Potholes ‘can be lethal hazard to NI motorcyclists’

Potholes are an increasingly common feature of our roads after a very cold winter
Potholes are an increasingly common feature of our roads after a very cold winter

The “perilous” state of the roads network here poses extra danger to bikers forced to swerve around potholes and divots, a local motorcycling advocate has said.

Martyn Boyd, the Northern Ireland representative of the Motorcycle Action Group, a campaign body with 65,000 members across the UK, believes the roads network here has deteriorated to a significant extent.

Martyn Boyd said our roads 'are close to being a national emergency'

Martyn Boyd said our roads 'are close to being a national emergency'

“A large pothole or a poor quality repair may present a bumpy inconvenience for a car, but it can be a lethal hazard for a motorcyclist,” he told the News Letter.

“Our roads are in such a perilous state I’d say they are close to being a national emergency and that their current condition represents a serious hazard to motorcycles.

“If the roads aren’t brought up to standard they’re just going to fall to pieces.”

Mr Boyd continued: “If you take for example a hole in the road or crumbling manhole cover a car could drive over it, or could steer around without any great difficulty, but if I’m coming around a bend on a motorcycle and there’s a pothole, and perhaps oncoming traffic, it’s a lot more dangerous.

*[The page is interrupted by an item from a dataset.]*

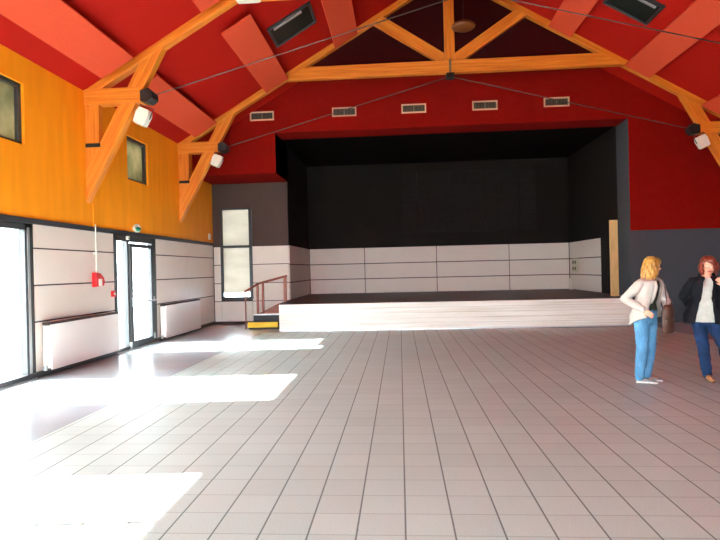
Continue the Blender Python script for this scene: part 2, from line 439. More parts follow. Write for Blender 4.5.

“If I hit that pothole, it can throw me off. I think people who don’t drive motorcycles might not realise just how dangerous it can be.”

The Motorcycle Action Group representative believes a greater emphasis should be placed on bringing the standard of roads up to that necessary to keep motorcyclists safe.

“On December 31, 2016, there were 1,131,411 vehicles licensed in Northern Ireland, of which 20,668 are motorcycles, according to figures from the Department of Infrastructure,” Mr Boyd said.

“Whilst we represent a minority of vehicle using our roads, damaged road surfaces and poor quality repairs and reinstatements after utility work represents a much greater hazard - to the point of life threatening - to us than cars etc.”

He added: “If roads were kept to the standard necessary for safe motorcyclists everyone would benefit.”